Jones: How can the Prime Minister meet with union people last Friday and tell them she was furious about what the Government had announced in relation to immigrant workers on a 9 billion dollar mining development when that enterprise migration agreement policy was part of the 2011 budget and when the details of all of this had been doing the rounds of departments for months?
Pyne: Because Julia Gillard is weak, and because Julia Gillard when she sat down with the union leaders wanted them to think one thing, and she wanted the Cabinet to think another, so she for months and months had been part of the Roy Hill project, EMA, enterprise migration agreement, Chris Bowen told the Parliament this week he has briefed the productivity committee of the Cabinet, something he didn’t need to tell us by the way which he’s told us.
Jones: He told you for a reason by the way.
Pyne: Yes, quite right. Yesterday she admitted she had spoken to Martin Ferguson about these matters for some time, and then of course she tried to tell the unions leaders on thing because this is a Prime Minister who chooses the alternative when the truth will do. Why doesn’t she simply have the courage of her conviction if she thinks it’s a good idea to have an enterprise migration agreement, don’t tell one group one thing and another group the other; because both of them now are both dissatisfied.

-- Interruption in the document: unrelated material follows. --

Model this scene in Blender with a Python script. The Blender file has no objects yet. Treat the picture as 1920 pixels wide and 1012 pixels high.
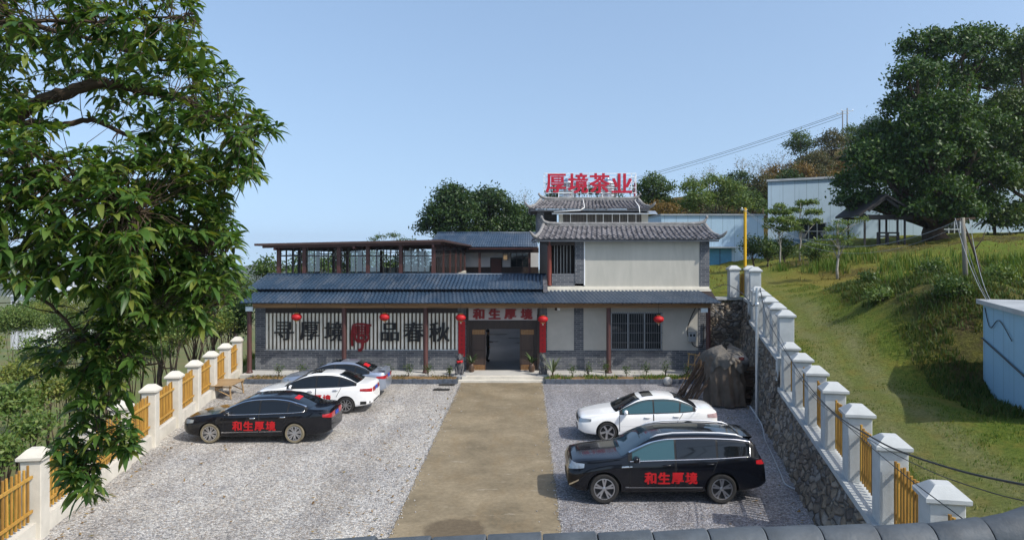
import bpy, bmesh, math, random
import numpy as np
from mathutils import Vector, Matrix, noise
from mathutils.bvhtree import BVHTree
R = math.radians
SC = bpy.context.scene
COL = SC.collection
random.seed(7)

# ------------------------------------------------------------ camera, sky, sun, exposure
CAM_H = 6.55
cam = bpy.data.cameras.new('camera'); camo = bpy.data.objects.new('camera', cam); COL.objects.link(camo)
SC.camera = camo
camo.location = (0, 0, CAM_H); camo.rotation_euler = (R(90), 0, 0)
cam.sensor_width = 36.0; cam.lens = 36.0 * 1350 / 1920
cam.shift_x = -25 / 1920; cam.shift_y = -46 / 1920
cam.clip_start = 0.1; cam.clip_end = 9000

SUN = Vector((0.85, -0.5, 1.0)).normalized()
world = bpy.data.worlds.new("World"); SC.world = world; world.use_nodes = True
wn = world.node_tree; wb = wn.nodes['Background']
sky = wn.nodes.new('ShaderNodeTexSky'); sky.sky_type = 'NISHITA'; sky.sun_disc = False
sky.sun_elevation = math.asin(SUN.z); sky.sun_rotation = math.atan2(SUN.x, SUN.y)
sky.air_density = 1.15; sky.dust_density = 2.4; sky.ozone_density = 0.6; sky.altitude = 600
tc = wn.nodes.new('ShaderNodeTexCoord'); mp = wn.nodes.new('ShaderNodeMapping')
mp.inputs['Location'].default_value = (0, 0, 0.18); mp.inputs['Scale'].default_value = (1, 1, .55)
wn.links.new(tc.outputs['Generated'], mp.inputs['Vector']); wn.links.new(mp.outputs['Vector'], sky.inputs['Vector'])
wn.links.new(sky.outputs[0], wb.inputs[0]); wb.inputs[1].default_value = 0.15
sl = bpy.data.lights.new('sun', 'SUN'); sl.energy = 3.2; sl.angle = R(0.6); sl.color = (1.0, 0.95, 0.87)
so = bpy.data.objects.new('sun', sl); COL.objects.link(so); so.location = (60, -40, 80)
so.rotation_euler = SUN.to_track_quat('Z', 'Y').to_euler()
vs = SC.view_settings; vs.view_transform = 'Standard'; vs.look = 'None'; vs.exposure = 0.45; vs.gamma = 1.0
SC.cycles.max_bounces = 7; SC.cycles.transparent_max_bounces = 16
SC.cycles.use_denoising = True

# ------------------------------------------------------------ helpers
def at(u, v, Y):
    'world point seen at photo pixel (u, v) at depth Y'
    return Vector(((u - 985) * Y / 1350, Y, CAM_H - (v - 460) * Y / 1350))

def tag(o, label=None, cat=None, group=None, kind=None):
    if label: o['label'] = label
    if cat: o['category'] = cat
    if group: o['group'] = group
    if kind: o['kind'] = kind
    return o

def thing(name, label, cat, loc=(0, 0, 0), rz=0, group=None):
    o = bpy.data.objects.new(name, None); COL.objects.link(o)
    o.empty_display_size = 0.3
    o.location = loc; o.rotation_euler = (0, 0, rz)
    return tag(o, label, cat, group)

def dup(o, loc=None, rz=None, label=None, group=None, parent=None):
    c = o.copy(); COL.objects.link(c)
    if parent: c.parent = parent
    if loc is not None: c.location = loc
    if rz is not None: c.rotation_euler = (0, 0, rz)
    if label: c['label'] = label
    if group: c['group'] = group
    for ch in list(o.children): dup(ch, parent=c)
    return c

def world_loc(o):
    p = Vector((0, 0, 0))
    while o is not None:
        p += Vector(o.location); o = o.parent
    return p

class MB:
    def __init__(s): s.v = []; s.f = []; s.m = []; s.cm = 0
    def add(s, vs, fs):
        b = len(s.v); s.v += [tuple(p) for p in vs]
        for f in fs: s.f.append(tuple(b + i for i in f)); s.m.append(s.cm)
        return s
    def quad(s, a, b, c, d): return s.add([a, b, c, d], [(0, 1, 2, 3)])
    def box(s, x0, x1, y0, y1, z0, z1):
        return s.add([(x0, y0, z0), (x1, y0, z0), (x1, y1, z0), (x0, y1, z0), (x0, y0, z1), (x1, y0, z1), (x1, y1, z1), (x0, y1, z1)],
                     [(0, 3, 2, 1), (4, 5, 6, 7), (0, 1, 5, 4), (1, 2, 6, 5), (2, 3, 7, 6), (3, 0, 4, 7)])
    def cbox(s, x0, x1, y0, y1, z0, z1, c=0.02):
        'box with chamfered vertical edges and top'
        def ring(z, i): return [(x0 + i + c, y0 + i, z), (x1 - i - c, y0 + i, z), (x1 - i, y0 + i + c, z), (x1 - i, y1 - i - c, z),
                                (x1 - i - c, y1 - i, z), (x0 + i + c, y1 - i, z), (x0 + i, y1 - i - c, z), (x0 + i, y0 + i + c, z)]
        v = ring(z0, 0) + ring(z1 - c, 0) + ring(z1, c)
        f = [tuple(range(7, -1, -1)), tuple(range(16, 24))]
        for k in (0, 8):
            for i in range(8): f.append((k + i, k + (i + 1) % 8, k + 8 + (i + 1) % 8, k + 8 + i))
        return s.add(v, f)
    def obox(s, c, size, M=None):
        hx, hy, hz = (q / 2 for q in size); c = Vector(c)
        vs = [Vector((x, y, z)) for z in (-hz, hz) for x, y in ((-hx, -hy), (hx, -hy), (hx, hy), (-hx, hy))]
        if M is not None: vs = [M @ p for p in vs]
        return s.add([c + p for p in vs], [(0, 3, 2, 1), (4, 5, 6, 7), (0, 1, 5, 4), (1, 2, 6, 5), (2, 3, 7, 6), (3, 0, 4, 7)])
    def bar(s, a, b, w, h=None, up=(0, 0, 1)):
        a, b = Vector(a), Vector(b); h = h or w
        d = (b - a); L = d.length; d.normalize()
        u = Vector(up)
        if abs(d.dot(u)) > .95: u = Vector((0, 1, 0))
        x = d.cross(u).normalized(); z = x.cross(d)
        M = Matrix((x, d, z)).transposed()
        return s.obox((a + b) / 2, (w, L, h), M)
    def tube(s, pts, rad, n=8, caps=True):
        pts = [Vector(p) for p in pts]
        if not hasattr(rad, '__len__'): rad = [rad] * len(pts)
        vs = []; fs = []; prev = None
        for i, p in enumerate(pts):
            d = (pts[min(i + 1, len(pts) - 1)] - pts[max(i - 1, 0)])
            if d.length < 1e-9: d = Vector((0, 0, 1))
            d.normalize()
            if prev is None:
                u = Vector((0, 0, 1)) if abs(d.z) < .9 else Vector((0, 1, 0))
                x = d.cross(u).normalized()
            else:
                x = (prev - d * prev.dot(d)).normalized()
            prev = x; y = d.cross(x)
            for k in range(n):
                a = 2 * math.pi * k / n
                vs.append(p + (x * math.cos(a) + y * math.sin(a)) * rad[i])
        for i in range(len(pts) - 1):
            for k in range(n):
                fs.append((i * n + k, i * n + (k + 1) % n, (i + 1) * n + (k + 1) % n, (i + 1) * n + k))
        if caps: fs.append(tuple(range(n - 1, -1, -1))); fs.append(tuple(range((len(pts) - 1) * n, len(pts) * n)))
        return s.add(vs, fs)
    def lathe(s, prof, c=(0, 0, 0), n=16, axis='z', a0=0, caps=True):
        c = Vector(c); vs = []; fs = []
        for r, h in prof:
            for k in range(n):
                a = a0 + 2 * math.pi * k / n; p, q = r * math.cos(a), r * math.sin(a)
                vs.append(c + Vector((p, q, h) if axis == 'z' else (p, h, q) if axis == 'y' else (h, p, q)))
        for i in range(len(prof) - 1):
            for k in range(n):
                fs.append((i * n + k, i * n + (k + 1) % n, (i + 1) * n + (k + 1) % n, (i + 1) * n + k))
        if caps and prof[0][0] > 1e-5: fs.append(tuple(range(n - 1, -1, -1)))
        if caps and prof[-1][0] > 1e-5: fs.append(tuple(range((len(prof) - 1) * n, len(prof) * n)))
        return s.add(vs, fs)
    def prism(s, poly, y0, y1, f=None):
        'polygon in (x, z) extruded along y; f maps (x, y, z) to a point'
        n = len(poly); f = f or (lambda x, y, z: (x, y, z))
        return s.add([f(x, y0, z) for x, z in poly] + [f(x, y1, z) for x, z in poly],
                     [tuple(range(n)), tuple(range(2 * n - 1, n - 1, -1))] + [(i, n + i, n + (i + 1) % n, (i + 1) % n) for i in range(n)])
    def grid(s, P):
        'P[i][j] points'
        ni, nj = len(P), len(P[0])
        return s.add([p for r in P for p in r], [(i * nj + j, i * nj + j + 1, (i + 1) * nj + j + 1, (i + 1) * nj + j) for i in range(ni - 1) for j in range(nj - 1)])
    def build(s, name, mats, parent=None, smooth=False, org=None, world=False, sharp=None):
        me = bpy.data.meshes.new(name)
        off = Vector((0, 0, 0))
        if org is not None: off = Vector(org)
        elif world and parent is not None: off = world_loc(parent)
        vv = np.array(s.v, dtype=np.float64) - np.array(off)
        me.from_pydata(vv.tolist(), [], s.f)
        if not isinstance(mats, (list, tuple)): mats = [mats]
        for m in mats: me.materials.append(m)
        if len(mats) > 1: me.polygons.foreach_set('material_index', s.m)
        if smooth: me.polygons.foreach_set('use_smooth', [True] * len(s.f))
        me.validate(); me.update()
        if smooth and sharp: me.set_sharp_from_angle(angle=R(sharp))
        o = bpy.data.objects.new(name, me); COL.objects.link(o)
        if parent is not None: o.parent = parent
        if org is not None: o.location = org
        return o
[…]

Jones: Yea, which is a good idea with a migration agreement, but its implementation is dreadful. There is no advertisement that I can get my hands on which says here are jobs, are there Australians available, this is where they are, these are the skills that are needed, this is when you need to apply, these are the arrangements in relation to housing and then you say hang on, applications went until 30 June we’ve got nothing back, we are going to bring the enterprise migration agreement in to play.

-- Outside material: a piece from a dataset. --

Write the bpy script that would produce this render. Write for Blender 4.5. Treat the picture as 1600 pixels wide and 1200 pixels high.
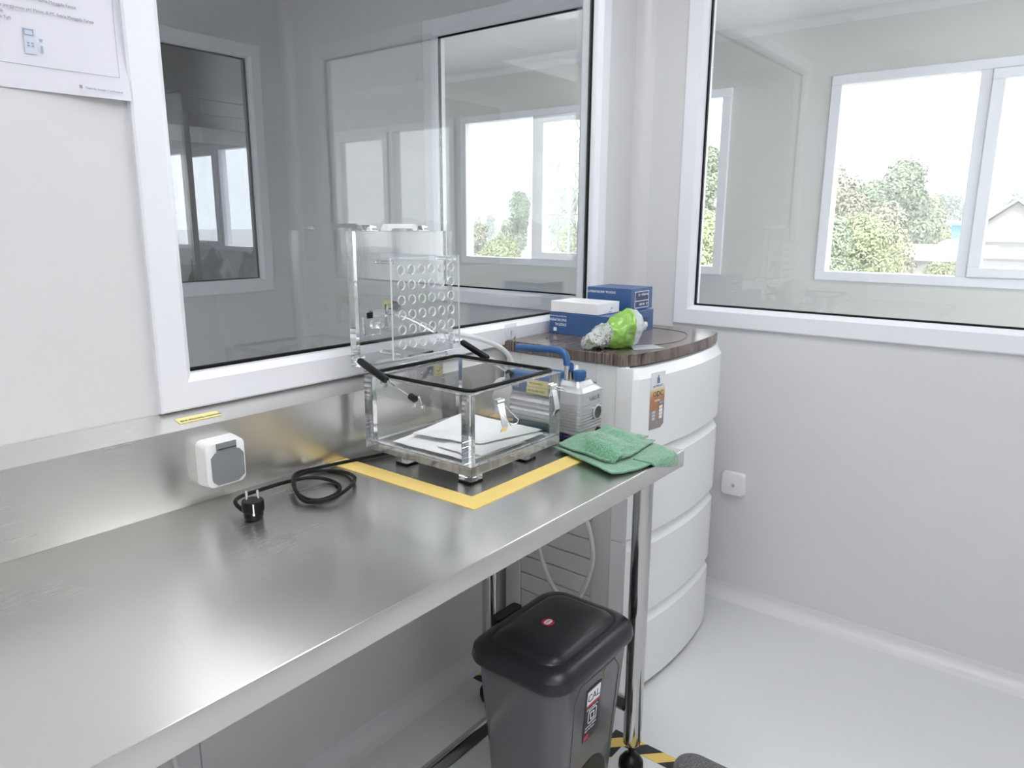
import bpy, bmesh, math, random
from mathutils import Vector, Matrix, noise
from math import pi, sin, cos, radians as R
random.seed(7)
for o in list(bpy.data.objects): bpy.data.objects.remove(o)
SC = bpy.context.scene
COL = SC.collection

# ------------------------------------------------------------------ camera
CAM = Vector((-2.4482, -1.3492, 1.343))
yaw, pit, rol, foc = R(38.2124), R(-12.4175), R(0.2995), 1141.85
fw = Vector((cos(yaw)*cos(pit), sin(yaw)*cos(pit), sin(pit)))
r0 = Vector((sin(yaw), -cos(yaw), 0)); u0 = r0.cross(fw)
rt = r0*cos(rol) + u0*sin(rol); up = -r0*sin(rol) + u0*cos(rol)
cd = bpy.data.cameras.new('camera'); cam = bpy.data.objects.new('camera', cd); COL.objects.link(cam)
cd.sensor_width = 36; cd.lens = foc*36/1600; cd.clip_start = .02; cd.clip_end = 2000
cam.matrix_world = Matrix(((rt.x, up.x, -fw.x, CAM.x), (rt.y, up.y, -fw.y, CAM.y), (rt.z, up.z, -fw.z, CAM.z), (0, 0, 0, 1)))
SC.camera = cam

# ------------------------------------------------------------------ world, sun, exposure
SKY = 4.5
w = bpy.data.worlds.new('sky'); SC.world = w; w.use_nodes = True
bg = w.node_tree.nodes['Background']; bg.inputs[0].default_value = (.93, .965, 1, 1); bg.inputs[1].default_value = SKY
sd = bpy.data.lights.new('sun', 'SUN'); sd.energy = 6.5; sd.angle = R(12); sd.color = (1, .96, .9)
sun = bpy.data.objects.new('sun', sd); COL.objects.link(sun)
sun.rotation_euler = Vector((.62, .28, -.75)).to_track_quat('-Z', 'Y').to_euler()
SC.view_settings.view_transform = 'Standard'; SC.view_settings.look = 'None'
SC.view_settings.exposure = 0.28; SC.view_settings.gamma = 1
SC.cycles.caustics_reflective = True; SC.cycles.caustics_refractive = True
SC.cycles.max_bounces = 24; SC.cycles.transmission_bounces = 20; SC.cycles.transparent_max_bounces = 32; SC.cycles.diffuse_bounces = 6; SC.cycles.glossy_bounces = 8
LED_ROOM, LED_ADJ, LED_REAR, LED_COR = 5.2, 16.0, 20.0, 4.5

# ------------------------------------------------------------------ materials
MATS = {}
def mat(name, col=(.8, .8, .8), rough=.5, metal=0, bump=0, bscale=200, var=0, vscale=8, aniso=0, trans=0, ior=1.45, coat=0, stretch=None, spec=.5, emit=0, alpha=1, rvar=0):
    if name in MATS: return MATS[name]
    m = bpy.data.materials.new(name); m.use_nodes = True; N = m.node_tree; b = N.nodes['Principled BSDF']
    b.inputs['Base Color'].default_value = (*col, 1); b.inputs['Roughness'].default_value = rough; b.inputs['Metallic'].default_value = metal
    b.inputs['IOR'].default_value = ior; b.inputs['Transmission Weight'].default_value = trans; b.inputs['Coat Weight'].default_value = coat
    b.inputs['Anisotropic'].default_value = aniso; b.inputs['Specular IOR Level'].default_value = spec; b.inputs['Alpha'].default_value = alpha
    if emit: b.inputs['Emission Color'].default_value = (*col, 1); b.inputs['Emission Strength'].default_value = emit
    if bump or var or rvar:
        tc = N.nodes.new('ShaderNodeTexCoord'); mp = N.nodes.new('ShaderNodeMapping'); N.links.new(tc.outputs['Object'], mp.inputs[0])
        if stretch: mp.inputs['Scale'].default_value = stretch
    if bump:
        t = N.nodes.new('ShaderNodeTexNoise'); t.inputs['Scale'].default_value = bscale; t.inputs['Detail'].default_value = 4
        bp = N.nodes.new('ShaderNodeBump'); bp.inputs['Strength'].default_value = bump; bp.inputs['Distance'].default_value = .002
        N.links.new(mp.outputs[0], t.inputs[0]); N.links.new(t.outputs[0], bp.inputs['Height']); N.links.new(bp.outputs[0], b.inputs['Normal'])
    if var:
        t = N.nodes.new('ShaderNodeTexNoise'); t.inputs['Scale'].default_value = vscale; t.inputs['Detail'].default_value = 5
        cr = N.nodes.new('ShaderNodeValToRGB'); cr.color_ramp.elements[0].position = .3; cr.color_ramp.elements[1].position = .7
        cr.color_ramp.elements[0].color = (*[c*(1-var) for c in col], 1); cr.color_ramp.elements[1].color = (*[min(1, c*(1+var)) for c in col], 1)
        N.links.new(mp.outputs[0], t.inputs[0]); N.links.new(t.outputs[0], cr.inputs[0]); N.links.new(cr.outputs[0], b.inputs['Base Color'])
    if rvar:
        t = N.nodes.new('ShaderNodeTexNoise'); t.inputs['Scale'].default_value = 5; t.inputs['Detail'].default_value = 6
        mr = N.nodes.new('ShaderNodeMapRange'); mr.inputs[1].default_value = .3; mr.inputs[2].default_value = .7; mr.inputs[3].default_value = rough-rvar; mr.inputs[4].default_value = rough+rvar
        N.links.new(mp.outputs[0], t.inputs[0]); N.links.new(t.outputs[0], mr.inputs[0]); N.links.new(mr.outputs[0], b.inputs['Roughness'])
    MATS[name] = m; return m

def pane_mat(name='window_glass', tint=(.975, .985, .985, 1)):
    m = bpy.data.materials.new(name); m.use_nodes = True; N = m.node_tree; N.nodes.clear()
    out = N.nodes.new('ShaderNodeOutputMaterial'); mx = N.nodes.new('ShaderNodeMixShader')
    tr = N.nodes.new('ShaderNodeBsdfTransparent'); tr.inputs[0].default_value = tint
    gl = N.nodes.new('ShaderNodeBsdfGlossy'); gl.inputs['Roughness'].default_value = 0; gl.inputs[0].default_value = (1, 1, 1, 1)
    lw = N.nodes.new('ShaderNodeLayerWeight'); lw.inputs[0].default_value = .5
    p = N.nodes.new('ShaderNodeMath'); p.operation = 'POWER'; p.inputs[1].default_value = 5
    q = N.nodes.new('ShaderNodeMath'); q.operation = 'MULTIPLY_ADD'; q.inputs[1].default_value = .93; q.inputs[2].default_value = .07
    N.links.new(lw.outputs['Facing'], p.inputs[0]); N.links.new(p.outputs[0], q.inputs[0]); N.links.new(q.outputs[0], mx.inputs[0])
    N.links.new(tr.outputs[0], mx.inputs[1]); N.links.new(gl.outputs[0], mx.inputs[2]); N.links.new(mx.outputs[0], out.inputs[0])
    return m
GLASS = pane_mat(); TINT = pane_mat('tinted_glass', (.60, .61, .63, 1))
WALL = mat('wall_panel', (.70, .70, .705), .38, bump=.03, bscale=60, var=.01, vscale=3)
WALLD = mat('wall_panel_outer', (.66, .66, .64), .4, var=.01, vscale=2)
COVE = mat('cove_profile', (.72, .72, .735), .28)
FLOOR = mat('epoxy_floor', (.70, .705, .712), .16, var=.015, vscale=2, bump=.02, bscale=12, coat=.2)
CEIL = mat('ceiling_panel', (.8, .8, .8), .5)
UPVC = mat('white_frame_profile', (.84, .845, .89), .3)
BLACKG = mat('black_gasket', (.004, .004, .005), .5, spec=.25)
def steel_mat(name='brushed_steel', base=(.73, .715, .69), r=.26):
    m = mat(name, base, r, 1, aniso=.75, var=.02, vscale=3, stretch=(1, 1, 1)); N = m.node_tree; b = N.nodes['Principled BSDF']
    tg = N.nodes.new('ShaderNodeTangent'); tg.direction_type = 'UV_MAP'; tg.uv_map = 'UVMap'; N.links.new(tg.outputs[0], b.inputs['Tangent'])
    # faint brushing along the length plus a few dull smudges in the gloss
    tc = N.nodes.new('ShaderNodeTexCoord'); mp = N.nodes.new('ShaderNodeMapping'); mp.inputs['Scale'].default_value = (3, 220, 220); t = N.nodes.new('ShaderNodeTexNoise'); t.inputs['Scale'].default_value = 2; t.inputs['Detail'].default_value = 3
    t2 = N.nodes.new('ShaderNodeTexNoise'); t2.inputs['Scale'].default_value = 4; t2.inputs['Detail'].default_value = 6
    ad = N.nodes.new('ShaderNodeMath'); ad.operation = 'MULTIPLY_ADD'; ad.inputs[1].default_value = .5; mr = N.nodes.new('ShaderNodeMapRange'); mr.inputs[1].default_value = .5; mr.inputs[2].default_value = 1.0; mr.inputs[3].default_value = r-.005; mr.inputs[4].default_value = r+.015
    N.links.new(tc.outputs['Object'], mp.inputs[0]); N.links.new(mp.outputs[0], t.inputs[0]); N.links.new(tc.outputs['Object'], t2.inputs[0]); N.links.new(t.outputs[0], ad.inputs[0]); N.links.new(t2.outputs[0], ad.inputs[2]); N.links.new(ad.outputs[0], mr.inputs[0]); N.links.new(mr.outputs[0], b.inputs['Roughness'])
    return m
STEEL = steel_mat()
STEELV = mat('steel_polished', (.55, .54, .53), .12, 1)
CHROME = mat('chrome', (.75, .75, .76), .08, 1)
BLACKP = mat('black_plastic', (.004, .004, .005), .35, spec=.35)
BLACKR = mat('black_rubber', (.004, .004, .005), .5, spec=.3)
WHITEP = mat('white_plastic', (.85, .85, .85), .3)
GREYP = mat('grey_plastic', (.22, .23, .24), .4)
YTAPE = mat('yellow_tape', (.83, .62, .20), .4, var=.04, vscale=30)
ACRYL = mat('clear_acrylic', (.985, .99, .99), .0, trans=1, ior=1.49)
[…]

Pyne: You’re absolutely right, and this is a Government Allan that could turn what was supposed to be a good news story into another leadership issue where people are question Julia Gillard’s efficacy and her character and her integrity, and it piles woe, upon woe, upon woe.
Jones: My understanding is there is a move down there; I don’t know what you’ve sniffed because in politics both sides talk, they’re not worried whether they talk on the record or off the record. My understanding is that there are significant people at the senior levels of the party talking to Rudd and one of the key components of those discussions as I understand it is to do something about this carbon tax between now and July 1, have you heard any whiff of that?

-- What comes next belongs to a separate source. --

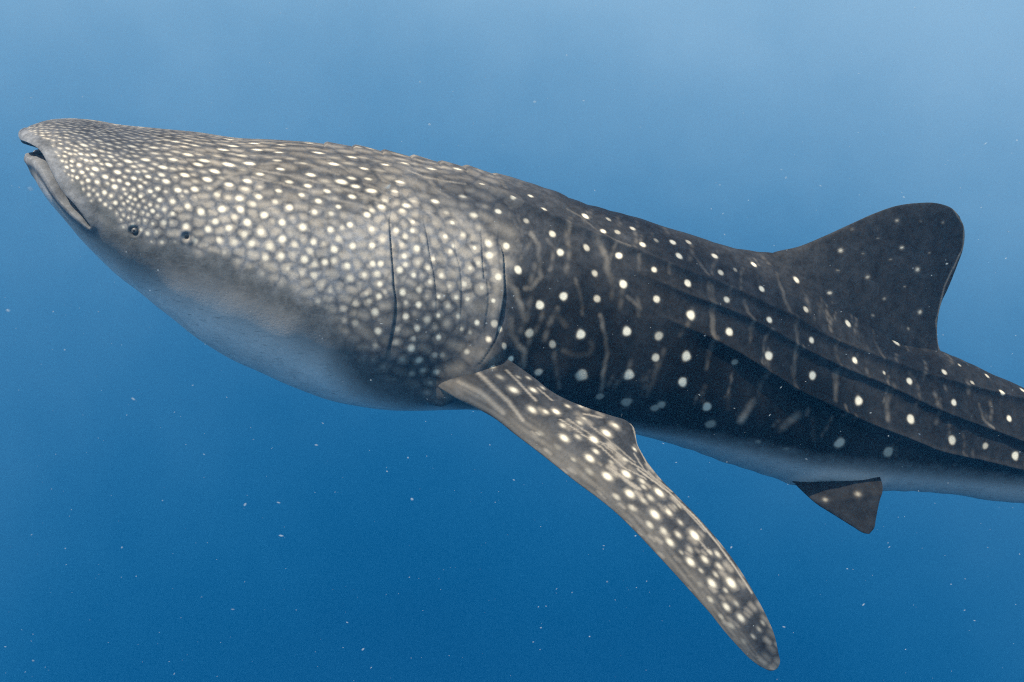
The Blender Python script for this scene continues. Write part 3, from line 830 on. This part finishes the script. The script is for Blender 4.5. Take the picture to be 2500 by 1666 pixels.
# ------------------------------------------------------------------ skin material
def skin_material(name='shark_skin'):
    t = NT(name)
    at = t.n('ShaderNodeAttribute', attribute_name='marks')
    sep = t.n('ShaderNodeSeparateColor')
    t.l(at.outputs['Color'], sep.inputs[0])
    at2 = t.n('ShaderNodeAttribute', attribute_name='tone')
    sep2 = t.n('ShaderNodeSeparateColor')
    t.l(at2.outputs['Color'], sep2.inputs[0])
    tc = t.n('ShaderNodeTexCoord')
    n1 = t.noise(55, 4, tc.outputs['Object'], .65)
    n2 = t.noise(9, 4, tc.outputs['Object'], .6)
    n3 = t.noise(260, 2, tc.outputs['Object'], .7)
    # ground pigment
    gr = t.n('ShaderNodeCombineColor')
    g = sep2.outputs[0]
    var = t.math('ADD', t.math('MULTIPLY', n2.outputs[0], 1.1), 0.45)
    var = t.math('MULTIPLY', var, t.math('ADD', t.math('MULTIPLY', n1.outputs[0], .7), .65))
    n4 = t.noise(24, 6, tc.outputs['Object'], .75)
    mo = t.n('ShaderNodeMapRange'); t.l(n4.outputs[0], mo.inputs[0])
    mo.inputs[1].default_value = .35; mo.inputs[2].default_value = .68; mo.inputs[3].default_value = .62; mo.inputs[4].default_value = 1.55
    var = t.math('MULTIPLY', var, mo.outputs[0])
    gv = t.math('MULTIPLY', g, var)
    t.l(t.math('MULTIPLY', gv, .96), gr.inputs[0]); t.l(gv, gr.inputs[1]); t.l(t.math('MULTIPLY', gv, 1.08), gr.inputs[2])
    c = t.mix(t.math('MULTIPLY', sep.outputs[1], t.math('ADD', t.math('MULTIPLY', n1.outputs[0], .5), .75), True), gr.outputs[0], (.50, .44, .355))
    bel = t.mix(n2.outputs[0], (.62, .58, .54), (.84, .79, .74))
    bel = t.mix(sep2.outputs[2], (.075, .078, .078), bel)  # upper belly strip darkened: paints in the shade under the cheek
    bel = t.mix(t.math('MULTIPLY', t.math('SUBTRACT', n4.outputs[0], .40, True), 1.1, True), bel, (.30, .30, .29))
    mpf = t.n('ShaderNodeMapping'); mpf.inputs['Scale'].default_value = (22, 30, 120); mpf.inputs['Rotation'].default_value = (0, .35, 0)
    t.l(tc.outputs['Object'], mpf.inputs['Vector'])
    n5 = t.noise(1.0, 2, mpf.outputs[0], .6)
    bel = t.mix(t.math('MULTIPLY', t.math('SUBTRACT', n5.outputs[0], .60, True), 4.0, True), bel, (.16, .16, .16))
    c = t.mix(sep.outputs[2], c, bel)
    bb = t.math('MULTIPLY', sep.outputs[0], t.math('ADD', t.math('MULTIPLY', n3.outputs[0], .5), .78), True)
    c = t.mix(bb, c, (.82, .75, .59))
    c = t.mix(sep2.outputs[1], c, (.012, .012, .014))
    c = t.mix(t.math('MULTIPLY', t.math('GREATER_THAN', n3.outputs[0], .67), .45), c, (.02, .02, .022))
    p = t.n('ShaderNodeBsdfPrincipled')
    t.l(c, p.inputs['Base Color'])
    p.inputs['Roughness'].default_value = .62
    p.inputs['Specular IOR Level'].default_value = .10
    b = t.n('ShaderNodeBump')
    b.inputs['Strength'].default_value = .35
    b.inputs['Distance'].default_value = .003
    t.l(t.math('ADD', n1.outputs[0], t.math('MULTIPLY', n3.outputs[0], .5)), b.inputs['Height'])
    t.l(b.outputs[0], p.inputs['Normal'])
    t.l(p.outputs[0], t.out.inputs[0])
    return t.m
SKIN = skin_material()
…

Pyne: I have absolutely no doubt at all; I mean Labor is talking constantly down here to each other and to the members of the Coalition, they will replace Julia Gillard with Kevin Rudd and they will do something about the carbon tax before July 1, all of that will happen. It won’t change the fact that this is a divided, dysfunctional, unstable government but they will try their best.
Jones: Yep, to save some of the furniture, yep. Goon on you, good on you.
Pyne: Thank you.
Jones: Well done, good to talk to you, thank you for your energy. Christopher Pyne does a hell of a job. Their job is to keep a government accountable, and no government has needed that level of accountability applied to it more than this one in the history of Australian politics.